Until the separatist Parti Quebecois came to power in 1976, Montreal - not Toronto - was the economic and cultural capital of Canada. And during the disco era, Quebec's largest city had a nightlife like no other. In Funkytown, an ambitious portrait of Montreal's late-seventies rise and fall, a discotheque owner huffs that Studio 54 copied them, not the other way around.
For its first hour, Funkytown is absolutely intoxicating. The film follows about a dozen disco celebrities, former celebrities, and wannabe celebrities as their paths cross at the city's hottest club, the Starlight disco. There's Bastien (Patrick Huard), an actor-turned-DJ who hosts Parti Disco Dance on local TV. And Jonathan (Paul Doucet), a flamboyantly gay fashionista who takes a liking to one of the show's young dancers, Tino (Justin Chatwin), who struggles with his sexuality.
And then there's Gilles (Raymond Bouchard) a famed Quebecois record producer who lent money to his son to open the place (and never lets him forget it), a washed-up singer reduced to working as a waitress while trying to make a comeback with disco, and an aging fashion model who hooks up with Bastien to break into television before switching to Gilles to make it into music.
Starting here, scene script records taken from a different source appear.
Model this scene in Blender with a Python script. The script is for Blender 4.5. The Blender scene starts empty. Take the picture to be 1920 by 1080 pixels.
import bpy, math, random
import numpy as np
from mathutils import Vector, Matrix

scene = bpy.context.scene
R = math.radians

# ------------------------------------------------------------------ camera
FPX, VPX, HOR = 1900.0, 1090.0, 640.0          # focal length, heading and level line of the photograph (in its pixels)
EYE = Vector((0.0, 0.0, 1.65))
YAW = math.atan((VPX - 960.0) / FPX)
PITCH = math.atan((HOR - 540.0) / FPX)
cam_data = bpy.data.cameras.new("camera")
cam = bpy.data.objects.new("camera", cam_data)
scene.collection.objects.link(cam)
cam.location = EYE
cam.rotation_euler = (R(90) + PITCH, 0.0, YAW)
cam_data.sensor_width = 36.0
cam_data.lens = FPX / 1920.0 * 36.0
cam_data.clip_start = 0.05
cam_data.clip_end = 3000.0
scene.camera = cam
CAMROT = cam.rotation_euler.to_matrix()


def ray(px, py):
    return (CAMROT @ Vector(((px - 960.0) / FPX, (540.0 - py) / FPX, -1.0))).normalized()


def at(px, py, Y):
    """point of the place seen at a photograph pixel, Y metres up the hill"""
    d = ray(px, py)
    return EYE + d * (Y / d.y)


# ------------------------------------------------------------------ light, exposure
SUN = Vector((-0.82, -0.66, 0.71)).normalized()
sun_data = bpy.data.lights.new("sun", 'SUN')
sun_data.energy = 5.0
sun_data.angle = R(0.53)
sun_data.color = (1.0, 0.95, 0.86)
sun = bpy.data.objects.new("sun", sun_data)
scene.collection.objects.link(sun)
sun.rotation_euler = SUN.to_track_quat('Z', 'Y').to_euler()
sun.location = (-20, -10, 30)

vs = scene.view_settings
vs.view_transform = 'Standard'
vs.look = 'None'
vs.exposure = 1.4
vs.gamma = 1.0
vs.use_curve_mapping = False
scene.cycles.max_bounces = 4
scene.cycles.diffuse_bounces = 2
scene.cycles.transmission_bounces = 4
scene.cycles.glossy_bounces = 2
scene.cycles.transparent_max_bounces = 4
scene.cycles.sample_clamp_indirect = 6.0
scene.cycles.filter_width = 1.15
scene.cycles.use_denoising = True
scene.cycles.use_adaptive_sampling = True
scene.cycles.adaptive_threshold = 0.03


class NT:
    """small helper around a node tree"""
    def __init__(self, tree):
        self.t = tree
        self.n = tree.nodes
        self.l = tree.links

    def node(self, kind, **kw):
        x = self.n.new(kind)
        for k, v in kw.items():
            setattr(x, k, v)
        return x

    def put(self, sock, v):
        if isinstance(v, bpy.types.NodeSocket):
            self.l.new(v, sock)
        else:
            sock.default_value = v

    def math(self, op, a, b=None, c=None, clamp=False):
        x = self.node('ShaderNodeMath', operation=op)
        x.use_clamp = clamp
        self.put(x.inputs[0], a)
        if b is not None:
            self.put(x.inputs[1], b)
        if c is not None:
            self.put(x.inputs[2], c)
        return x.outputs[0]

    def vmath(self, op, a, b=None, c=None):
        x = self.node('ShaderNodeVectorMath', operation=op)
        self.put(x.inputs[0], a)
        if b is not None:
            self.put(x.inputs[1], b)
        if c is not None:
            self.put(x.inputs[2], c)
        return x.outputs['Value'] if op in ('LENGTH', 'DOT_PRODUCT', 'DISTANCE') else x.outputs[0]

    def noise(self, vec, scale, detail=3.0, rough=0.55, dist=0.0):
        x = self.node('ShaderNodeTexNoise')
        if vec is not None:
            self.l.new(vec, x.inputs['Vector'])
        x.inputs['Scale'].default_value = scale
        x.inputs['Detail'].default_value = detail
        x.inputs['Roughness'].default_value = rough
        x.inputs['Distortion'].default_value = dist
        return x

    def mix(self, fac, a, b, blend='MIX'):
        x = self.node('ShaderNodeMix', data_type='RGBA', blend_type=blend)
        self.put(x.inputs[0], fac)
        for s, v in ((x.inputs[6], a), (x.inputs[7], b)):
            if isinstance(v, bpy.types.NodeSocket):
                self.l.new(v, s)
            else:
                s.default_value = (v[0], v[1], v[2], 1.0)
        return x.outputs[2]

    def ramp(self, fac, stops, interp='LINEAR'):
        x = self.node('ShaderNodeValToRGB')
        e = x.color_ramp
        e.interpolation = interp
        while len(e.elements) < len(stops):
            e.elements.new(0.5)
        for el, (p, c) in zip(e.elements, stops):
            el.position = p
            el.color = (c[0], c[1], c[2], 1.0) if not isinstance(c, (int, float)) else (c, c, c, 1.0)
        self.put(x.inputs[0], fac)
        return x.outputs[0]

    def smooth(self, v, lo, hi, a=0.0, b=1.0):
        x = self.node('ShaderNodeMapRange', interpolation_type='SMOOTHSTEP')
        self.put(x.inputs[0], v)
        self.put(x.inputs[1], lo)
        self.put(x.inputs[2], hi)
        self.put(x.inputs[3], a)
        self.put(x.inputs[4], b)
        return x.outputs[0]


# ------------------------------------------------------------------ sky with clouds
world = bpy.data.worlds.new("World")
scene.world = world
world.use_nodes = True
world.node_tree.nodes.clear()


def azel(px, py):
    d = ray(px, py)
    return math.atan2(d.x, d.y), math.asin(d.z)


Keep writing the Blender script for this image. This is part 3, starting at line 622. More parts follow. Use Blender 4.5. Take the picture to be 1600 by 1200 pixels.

And then there's Bastien's wife and daughter, and Tino's mother and her restaurant, and...
Funkytown has enough characters and plot for three or four movies, but for much of its running time, director Daniel Roby effectively holds it all together. Working with a budget of just over $7 million, he made a splendid-looking film that brilliantly captures the look and feel of 1976, despite a few anachronisms. Some of the long tracking shots, like the one of Bastien entering the TV studio at the beginning of the film, bring Goodfellas to mind. And the music - a mix of disco classics (some cover versions) and some convincing originals - is all over the place (If nothing else, Funkytown got me to put "Daddy Cool" on my iPod).